CEO Tom Reilly quit, operating losses hit $35 million, customer churn spiked, revenues were far below consensus expectations and competition from public cloud rivals increased: as quarters go, it was a distinctly torrid one for data warehousing and analytics company company Cloudera.
Palo Alto-based Cloudera announced a merger with open source rival Hortonworks in October 2018 and one of the causes of the company’s travails is customers hitting pause on renewals as they await the arrival of the new Cloudera Data Platform (CDP); promised for “this summer” on AWS and Azure.
Pressure to deliver a compelling product at a competitive price point is growing, with customers sitting back (some jumping ship: customer churn hit 16 percent, up from an average of 10 percent) as they await to test the CDP’s capabilities, and learn what it will cost them to use; prices will be announced at launch.

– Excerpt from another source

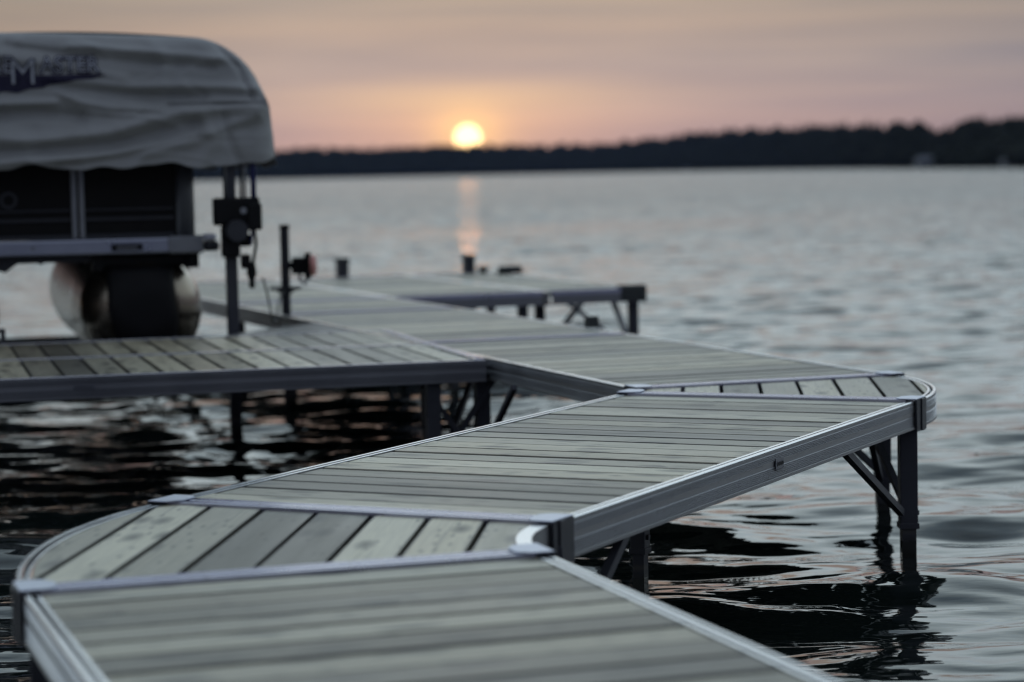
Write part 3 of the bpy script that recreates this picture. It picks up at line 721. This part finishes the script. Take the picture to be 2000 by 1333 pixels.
# ---- canopy: a tunnel of canvas with a hanging front curtain
CW, ZT, ZB, CR = 1.446, 1.705, .965, .44
def top_z(x):                                # silhouette of the canopy seen from the front
    ax_ = min(abs(x), CW); z = ZT + .035 * (1 - (x / CW) ** 2) - (.02 if x > 0 else 0) * (x / CW)
    e = ax_ - (CW - CR)
    if e > 0: z -= .50 * (1 - math.sqrt(max(0, 1 - (e / CR) ** 2)))
    return z
def gsn(d, s): return math.exp(-(d / s) ** 2)
FOLDS = [([(1.14, 1.66), (1.27, 1.52), (1.33, 1.33)], .022, -.022), ([(.85, 1.315), (1.5, 1.318)], .010, -.016), ([(.85, 1.33), (1.5, 1.335)], .012, .012),   # (points in local x,z ; width ; height) ridges (+) and hollows (-) of the curtain
    ([(-1.5, 1.36), (-.6, 1.34), (-.25, 1.325), (.2, 1.335)], .030, .034), ([(-1.5, 1.29), (-.5, 1.26), (.1, 1.28), (.35, 1.25)], .05, -.030),
    ([(-1.4, 1.22), (-.5, 1.19), (0, 1.12), (.5, 1.16), (.9, 1.27), (1.4, 1.30)], .05, .038), ([(-.9, 1.13), (-.1, 1.05), (.5, 1.09), (1.0, 1.21)], .045, -.028),
    ([(-1.2, 1.06), (-.3, 1.00), (.4, 1.02), (.9, 1.10), (1.35, 1.25)], .045, .030), ([(.2, .97), (.6, 1.03), (1.0, 1.13)], .03, -.02),
    ([(-1.5, 1.62), (-.1, 1.60), (.3, 1.53), (.6, 1.47)], .035, .022), ([(-.05, 1.66), (.3, 1.60), (.75, 1.55), (1.1, 1.53)], .03, -.02),
    ([(.3, 1.66), (.7, 1.62), (1.15, 1.58)], .03, .020), ([(.15, 1.48), (.6, 1.42), (1.0, 1.42), (1.35, 1.40)], .035, .026),
    ([(.2, 1.43), (.7, 1.37), (1.05, 1.36)], .035, -.024), ([(.22, 1.40), (.34, 1.34), (.5, 1.30), (.8, 1.29)], .03, .022),
    ([(.75, 1.70), (.85, 1.55), (.80, 1.4)], .05, .014), ([(1.02, 1.26), (1.08, 1.1), (1.0, .96)], .05, .016), ([(1.15, 1.25), (1.18, 1.1), (1.22, .98)], .03, -.014),
    ([(-.3, 1.68), (-.2, 1.60), (-.35, 1.5)], .03, .014), ([(-1.1, 1.7), (-.9, 1.5), (-1.0, 1.3)], .06, .02), ([(-.75, 1.15), (-.7, 1.05), (-.8, .97)], .05, .016)]
def seg_d(px_, pz, a, b):
    dx, dz = b[0] - a[0], b[1] - a[1]; t_ = max(0, min(1, ((px_ - a[0]) * dx + (pz - a[1]) * dz) / (dx * dx + dz * dz))); return math.hypot(px_ - a[0] - t_ * dx, pz - a[1] - t_ * dz)
def fold(x, z):
    h = 0
    for pts, w_, a_ in FOLDS:
        d = min(seg_d(x, z, p, q) for p, q in zip(pts, pts[1:]))
        h += a_ * 1.25 * gsn(d, w_ * .8)
    h += .012 * mnoise.noise(Vector((x * 2.3, z * 5, 3))) + .006 * mnoise.noise(Vector((x * 7, z * 16, 9)))
    mk = 1 - math.exp(-((x - .05) / .55) ** 4 - ((z - 1.5) / .13) ** 4)
    h *= .45 + .55 * mk
    n_ = mnoise.noise(Vector((x * 1.5 + z * .9, z * 4.2 - x * .5, 5))); h += mk * (.014 * (1 - min(1, abs(n_) * 5)) ** 1.5 - .008)
    n_ = mnoise.noise(Vector((x * 3.1 - z * 2.2, z * 7 + x, 15))); h += mk * .005 * (1 - min(1, abs(n_) * 6)) ** 1.5
    return h
def curtain_y(x, z):
    zt = top_z(x); de = min(zt - z, (CW - abs(x)) * 1.0 + .0); r_ = .13
    y = -.10
    if de < r_: y += r_ * (1 - math.sqrt(max(0, 1 - (1 - max(de, 0) / r_) ** 2)))
    y += .02 * math.cos(z * 4)
    k = min(1, max(0, de / .06)) ** .5
    return y - fold(x, z) * k
bm = bmesh.new(); NX, NZ = 210, 96; G = []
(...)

The risk, meanwhile: they’ll lose patience and opt for public cloud offerings.
One positive note for Cloudera meanwhile: the announcement of an enhanced cross-selling partnership with IBM that lets Cloudera’s sales team sell a range of IBM products like Big SQL and IBM sell Cloudera’s enterprise data suite.
Outgoing CEO Tom Reilly (Board Chairman Martin Cole will step into the role on an interim basis) told investors on a conference call: “In our first quarter as a merged company, we experienced headwinds in bookings from existing customers. The announcement of our merger in October 2018 created uncertainty, particularly regarding the combined company roadmap, which we rolled out in March of this year.”
“During this period of uncertainty, we saw increased competition from the public cloud vendors…”
Total revenue for the first quarter was $187.5 million (well off analyst expectation consensus of $203 million) and subscription revenue was $154.8 million.
See also: Q&A: Cloudera’s Fight Back Begins in 3, 2, 1…
Arun Murthy, Chief Product Officer, said the company remains “laser focussed” on delivery of CDP to customers “this summer” in the public cloud as a hybrid SaaS offering and “later this year” as a private cloud offering. Pressed by investors for a specific launch date, he declined to provide one but said the company was on track to deliver as scheduled.
CDP will be a managed SaaS that offers distributed storage and processing of large, multi-source data sets. Built around a smorgasbord of Apache projects, nurtured over the years by Cloudera’s and Hadoop’s teams, the aim is to offer a truly one-stop Big Data and analytics shop, with a unified open architecture made infinitely flexible through “container cloud” that can run across any conceivable private/public cloud configuration by early 2021.
(As Cloudera’s Fred Koopmans, VP Product Management put it at the company’s annual Data Works Summit in Barcelona this March: “You can ingest data, process and clean it up, do something predictive on it… Multiple applications are great, but they need common governance mechanism [that the new platform will provide]. It includes open APIs to bring in other software development companies to enhance the platform and it’s 100 percent open source, which means no dead ends for our customers.”)
Cloudera Results: Trough to Come in Q2
Tom Reilly said: “In our first quarter as a merged company, we experienced headwinds in bookings from existing customers. These customers generally represent more than 90 percent of our growth with a focus of the quarter’s activity.”
CFO Jim Frankola said: “We believe that Q2 will be the trough for bookings growth. Coupled with soft Q1 bookings, first half bookings performance will weigh on growth rate through the balance of the year.”
He added, in an answer to an analyst question that may raise eyebrows: “We’re actually not generating CDP pipeline yet. So that will really start in the second half, maybe late Q2. The pipeline generation that we’ve seen is for all the legacy products that we have with those customers.”
Cloudera executives, asked if they saw an opportunity from travails of rival and former unicorn MapR, also a Hadoop specialist, which is seeking cash and at risk of closure, they told analysts: “We view their customer base as an opportunity for us, and it is part of our growing pipeline.” Nobody was rude enough to ask if they saw a risk of the company going the same way.
CDP can’t arrive soon enough for Cloudera.